Word for word, retype every entry in the listing.

Entries with scene source code
====================

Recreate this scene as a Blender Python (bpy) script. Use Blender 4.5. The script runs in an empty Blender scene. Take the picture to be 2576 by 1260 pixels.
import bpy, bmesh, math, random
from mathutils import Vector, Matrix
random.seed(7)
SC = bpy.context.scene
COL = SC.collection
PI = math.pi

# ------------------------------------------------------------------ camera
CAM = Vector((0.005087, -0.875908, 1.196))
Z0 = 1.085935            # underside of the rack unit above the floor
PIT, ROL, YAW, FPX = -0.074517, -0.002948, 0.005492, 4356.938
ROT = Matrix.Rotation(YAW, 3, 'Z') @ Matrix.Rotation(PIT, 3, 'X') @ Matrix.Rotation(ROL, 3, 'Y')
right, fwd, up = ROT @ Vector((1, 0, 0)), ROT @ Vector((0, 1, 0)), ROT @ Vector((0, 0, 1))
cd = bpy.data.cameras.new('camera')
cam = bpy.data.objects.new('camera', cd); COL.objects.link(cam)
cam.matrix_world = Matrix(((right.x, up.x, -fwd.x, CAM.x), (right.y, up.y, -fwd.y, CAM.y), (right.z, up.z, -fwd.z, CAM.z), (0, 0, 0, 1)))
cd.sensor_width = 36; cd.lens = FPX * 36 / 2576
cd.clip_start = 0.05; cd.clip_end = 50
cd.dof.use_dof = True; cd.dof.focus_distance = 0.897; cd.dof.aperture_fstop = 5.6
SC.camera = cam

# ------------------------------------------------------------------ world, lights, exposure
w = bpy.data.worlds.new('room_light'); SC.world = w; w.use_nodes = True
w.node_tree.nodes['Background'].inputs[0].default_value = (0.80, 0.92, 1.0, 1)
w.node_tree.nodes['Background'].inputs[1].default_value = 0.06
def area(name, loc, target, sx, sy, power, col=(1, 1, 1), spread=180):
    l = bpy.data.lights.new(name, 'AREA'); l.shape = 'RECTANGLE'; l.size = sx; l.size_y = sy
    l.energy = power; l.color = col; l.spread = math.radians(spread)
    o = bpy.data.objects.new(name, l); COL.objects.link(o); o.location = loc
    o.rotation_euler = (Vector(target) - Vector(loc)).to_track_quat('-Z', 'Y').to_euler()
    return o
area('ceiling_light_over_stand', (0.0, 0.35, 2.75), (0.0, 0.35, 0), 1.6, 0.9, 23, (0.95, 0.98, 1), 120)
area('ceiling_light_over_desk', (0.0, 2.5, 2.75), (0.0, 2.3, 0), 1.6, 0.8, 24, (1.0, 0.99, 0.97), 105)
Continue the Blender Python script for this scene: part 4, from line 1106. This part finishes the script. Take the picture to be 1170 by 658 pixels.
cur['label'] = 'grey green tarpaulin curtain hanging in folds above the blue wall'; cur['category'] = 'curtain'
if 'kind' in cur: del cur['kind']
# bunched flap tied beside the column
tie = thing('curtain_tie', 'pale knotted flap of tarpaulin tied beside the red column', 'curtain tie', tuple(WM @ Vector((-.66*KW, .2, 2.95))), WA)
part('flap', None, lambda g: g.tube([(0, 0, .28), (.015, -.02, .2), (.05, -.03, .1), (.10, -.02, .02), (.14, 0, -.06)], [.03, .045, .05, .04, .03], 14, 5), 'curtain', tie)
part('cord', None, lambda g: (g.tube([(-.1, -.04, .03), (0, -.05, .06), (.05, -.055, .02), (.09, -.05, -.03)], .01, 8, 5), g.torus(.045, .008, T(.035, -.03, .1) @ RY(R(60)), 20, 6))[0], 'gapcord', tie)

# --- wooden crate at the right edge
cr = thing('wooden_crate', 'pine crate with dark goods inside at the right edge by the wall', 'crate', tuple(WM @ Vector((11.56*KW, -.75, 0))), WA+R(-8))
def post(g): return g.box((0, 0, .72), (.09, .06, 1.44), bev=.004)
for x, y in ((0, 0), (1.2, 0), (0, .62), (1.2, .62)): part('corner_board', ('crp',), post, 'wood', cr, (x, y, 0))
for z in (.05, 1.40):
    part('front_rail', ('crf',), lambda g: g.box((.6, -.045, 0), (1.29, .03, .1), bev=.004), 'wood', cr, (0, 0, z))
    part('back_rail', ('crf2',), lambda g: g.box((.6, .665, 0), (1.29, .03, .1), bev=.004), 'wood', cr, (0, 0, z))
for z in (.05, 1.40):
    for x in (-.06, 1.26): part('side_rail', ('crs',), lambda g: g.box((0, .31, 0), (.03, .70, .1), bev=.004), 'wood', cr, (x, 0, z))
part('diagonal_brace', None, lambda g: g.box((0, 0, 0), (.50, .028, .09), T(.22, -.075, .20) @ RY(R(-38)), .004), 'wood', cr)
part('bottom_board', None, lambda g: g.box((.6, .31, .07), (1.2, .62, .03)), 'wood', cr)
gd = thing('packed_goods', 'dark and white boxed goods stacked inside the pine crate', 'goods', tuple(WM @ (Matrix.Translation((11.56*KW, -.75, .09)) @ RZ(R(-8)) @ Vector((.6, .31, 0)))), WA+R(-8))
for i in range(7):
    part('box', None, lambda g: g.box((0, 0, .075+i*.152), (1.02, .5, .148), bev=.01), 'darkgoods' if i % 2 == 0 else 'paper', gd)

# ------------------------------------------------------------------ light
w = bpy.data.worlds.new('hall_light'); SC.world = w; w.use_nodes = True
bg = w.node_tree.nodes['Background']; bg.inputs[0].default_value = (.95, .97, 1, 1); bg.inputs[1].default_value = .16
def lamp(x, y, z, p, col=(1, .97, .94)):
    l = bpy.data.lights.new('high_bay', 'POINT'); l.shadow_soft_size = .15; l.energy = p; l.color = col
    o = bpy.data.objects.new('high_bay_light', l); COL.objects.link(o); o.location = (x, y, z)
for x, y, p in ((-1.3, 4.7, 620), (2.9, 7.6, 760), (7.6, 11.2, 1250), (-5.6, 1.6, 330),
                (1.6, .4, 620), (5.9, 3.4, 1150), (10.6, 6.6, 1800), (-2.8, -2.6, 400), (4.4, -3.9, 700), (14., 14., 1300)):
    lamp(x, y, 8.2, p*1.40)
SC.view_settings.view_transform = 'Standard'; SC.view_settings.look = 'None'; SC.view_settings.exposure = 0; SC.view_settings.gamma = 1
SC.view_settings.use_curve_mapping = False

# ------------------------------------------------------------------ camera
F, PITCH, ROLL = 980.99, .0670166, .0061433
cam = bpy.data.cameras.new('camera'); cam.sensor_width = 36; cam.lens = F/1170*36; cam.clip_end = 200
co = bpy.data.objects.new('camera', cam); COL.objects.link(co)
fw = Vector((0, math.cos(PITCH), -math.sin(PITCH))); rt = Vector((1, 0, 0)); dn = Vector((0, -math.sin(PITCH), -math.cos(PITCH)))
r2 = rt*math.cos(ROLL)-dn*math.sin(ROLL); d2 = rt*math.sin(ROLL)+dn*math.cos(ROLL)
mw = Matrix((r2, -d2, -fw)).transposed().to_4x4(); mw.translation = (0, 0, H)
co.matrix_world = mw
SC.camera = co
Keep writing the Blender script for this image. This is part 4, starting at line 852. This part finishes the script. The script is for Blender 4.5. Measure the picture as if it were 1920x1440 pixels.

====================

## Task solution
Recreate this scene as a Blender Python (bpy) script. Use Blender 4.5. The script runs in an empty Blender scene. Take the picture to be 2576 by 1260 pixels.
import bpy, bmesh, math, random
from mathutils import Vector, Matrix
random.seed(7)
SC = bpy.context.scene
COL = SC.collection
PI = math.pi

# ------------------------------------------------------------------ camera
CAM = Vector((0.005087, -0.875908, 1.196))
Z0 = 1.085935            # underside of the rack unit above the floor
PIT, ROL, YAW, FPX = -0.074517, -0.002948, 0.005492, 4356.938
ROT = Matrix.Rotation(YAW, 3, 'Z') @ Matrix.Rotation(PIT, 3, 'X') @ Matrix.Rotation(ROL, 3, 'Y')
right, fwd, up = ROT @ Vector((1, 0, 0)), ROT @ Vector((0, 1, 0)), ROT @ Vector((0, 0, 1))
cd = bpy.data.cameras.new('camera')
cam = bpy.data.objects.new('camera', cd); COL.objects.link(cam)
cam.matrix_world = Matrix(((right.x, up.x, -fwd.x, CAM.x), (right.y, up.y, -fwd.y, CAM.y), (right.z, up.z, -fwd.z, CAM.z), (0, 0, 0, 1)))
cd.sensor_width = 36; cd.lens = FPX * 36 / 2576
cd.clip_start = 0.05; cd.clip_end = 50
cd.dof.use_dof = True; cd.dof.focus_distance = 0.897; cd.dof.aperture_fstop = 5.6
SC.camera = cam

# ------------------------------------------------------------------ world, lights, exposure
w = bpy.data.worlds.new('room_light'); SC.world = w; w.use_nodes = True
w.node_tree.nodes['Background'].inputs[0].default_value = (0.80, 0.92, 1.0, 1)
w.node_tree.nodes['Background'].inputs[1].default_value = 0.06
def area(name, loc, target, sx, sy, power, col=(1, 1, 1), spread=180):
    l = bpy.data.lights.new(name, 'AREA'); l.shape = 'RECTANGLE'; l.size = sx; l.size_y = sy
    l.energy = power; l.color = col; l.spread = math.radians(spread)
    o = bpy.data.objects.new(name, l); COL.objects.link(o); o.location = loc
    o.rotation_euler = (Vector(target) - Vector(loc)).to_track_quat('-Z', 'Y').to_euler()
    return o
area('ceiling_light_over_stand', (0.0, 0.35, 2.75), (0.0, 0.35, 0), 1.6, 0.9, 23, (0.95, 0.98, 1), 120)
area('ceiling_light_over_desk', (0.0, 2.5, 2.75), (0.0, 2.3, 0), 1.6, 0.8, 24, (1.0, 0.99, 0.97), 105)
Continue the Blender Python script for this scene: part 4, from line 1106. This part finishes the script. Take the picture to be 1170 by 658 pixels.
cur['label'] = 'grey green tarpaulin curtain hanging in folds above the blue wall'; cur['category'] = 'curtain'
if 'kind' in cur: del cur['kind']
# bunched flap tied beside the column
tie = thing('curtain_tie', 'pale knotted flap of tarpaulin tied beside the red column', 'curtain tie', tuple(WM @ Vector((-.66*KW, .2, 2.95))), WA)
part('flap', None, lambda g: g.tube([(0, 0, .28), (.015, -.02, .2), (.05, -.03, .1), (.10, -.02, .02), (.14, 0, -.06)], [.03, .045, .05, .04, .03], 14, 5), 'curtain', tie)
part('cord', None, lambda g: (g.tube([(-.1, -.04, .03), (0, -.05, .06), (.05, -.055, .02), (.09, -.05, -.03)], .01, 8, 5), g.torus(.045, .008, T(.035, -.03, .1) @ RY(R(60)), 20, 6))[0], 'gapcord', tie)

# --- wooden crate at the right edge
cr = thing('wooden_crate', 'pine crate with dark goods inside at the right edge by the wall', 'crate', tuple(WM @ Vector((11.56*KW, -.75, 0))), WA+R(-8))
def post(g): return g.box((0, 0, .72), (.09, .06, 1.44), bev=.004)
for x, y in ((0, 0), (1.2, 0), (0, .62), (1.2, .62)): part('corner_board', ('crp',), post, 'wood', cr, (x, y, 0))
for z in (.05, 1.40):
    part('front_rail', ('crf',), lambda g: g.box((.6, -.045, 0), (1.29, .03, .1), bev=.004), 'wood', cr, (0, 0, z))
    part('back_rail', ('crf2',), lambda g: g.box((.6, .665, 0), (1.29, .03, .1), bev=.004), 'wood', cr, (0, 0, z))
for z in (.05, 1.40):
    for x in (-.06, 1.26): part('side_rail', ('crs',), lambda g: g.box((0, .31, 0), (.03, .70, .1), bev=.004), 'wood', cr, (x, 0, z))
part('diagonal_brace', None, lambda g: g.box((0, 0, 0), (.50, .028, .09), T(.22, -.075, .20) @ RY(R(-38)), .004), 'wood', cr)
part('bottom_board', None, lambda g: g.box((.6, .31, .07), (1.2, .62, .03)), 'wood', cr)
gd = thing('packed_goods', 'dark and white boxed goods stacked inside the pine crate', 'goods', tuple(WM @ (Matrix.Translation((11.56*KW, -.75, .09)) @ RZ(R(-8)) @ Vector((.6, .31, 0)))), WA+R(-8))
for i in range(7):
    part('box', None, lambda g: g.box((0, 0, .075+i*.152), (1.02, .5, .148), bev=.01), 'darkgoods' if i % 2 == 0 else 'paper', gd)

# ------------------------------------------------------------------ light
w = bpy.data.worlds.new('hall_light'); SC.world = w; w.use_nodes = True
bg = w.node_tree.nodes['Background']; bg.inputs[0].default_value = (.95, .97, 1, 1); bg.inputs[1].default_value = .16
def lamp(x, y, z, p, col=(1, .97, .94)):
    l = bpy.data.lights.new('high_bay', 'POINT'); l.shadow_soft_size = .15; l.energy = p; l.color = col
    o = bpy.data.objects.new('high_bay_light', l); COL.objects.link(o); o.location = (x, y, z)
for x, y, p in ((-1.3, 4.7, 620), (2.9, 7.6, 760), (7.6, 11.2, 1250), (-5.6, 1.6, 330),
                (1.6, .4, 620), (5.9, 3.4, 1150), (10.6, 6.6, 1800), (-2.8, -2.6, 400), (4.4, -3.9, 700), (14., 14., 1300)):
    lamp(x, y, 8.2, p*1.40)
SC.view_settings.view_transform = 'Standard'; SC.view_settings.look = 'None'; SC.view_settings.exposure = 0; SC.view_settings.gamma = 1
SC.view_settings.use_curve_mapping = False

# ------------------------------------------------------------------ camera
F, PITCH, ROLL = 980.99, .0670166, .0061433
cam = bpy.data.cameras.new('camera'); cam.sensor_width = 36; cam.lens = F/1170*36; cam.clip_end = 200
co = bpy.data.objects.new('camera', cam); COL.objects.link(co)
fw = Vector((0, math.cos(PITCH), -math.sin(PITCH))); rt = Vector((1, 0, 0)); dn = Vector((0, -math.sin(PITCH), -math.cos(PITCH)))
r2 = rt*math.cos(ROLL)-dn*math.sin(ROLL); d2 = rt*math.sin(ROLL)+dn*math.cos(ROLL)
mw = Matrix((r2, -d2, -fw)).transposed().to_4x4(); mw.translation = (0, 0, H)
co.matrix_world = mw
SC.camera = co
Keep writing the Blender script for this image. This is part 4, starting at line 852. This part finishes the script. The script is for Blender 4.5. Measure the picture as if it were 1920x1440 pixels.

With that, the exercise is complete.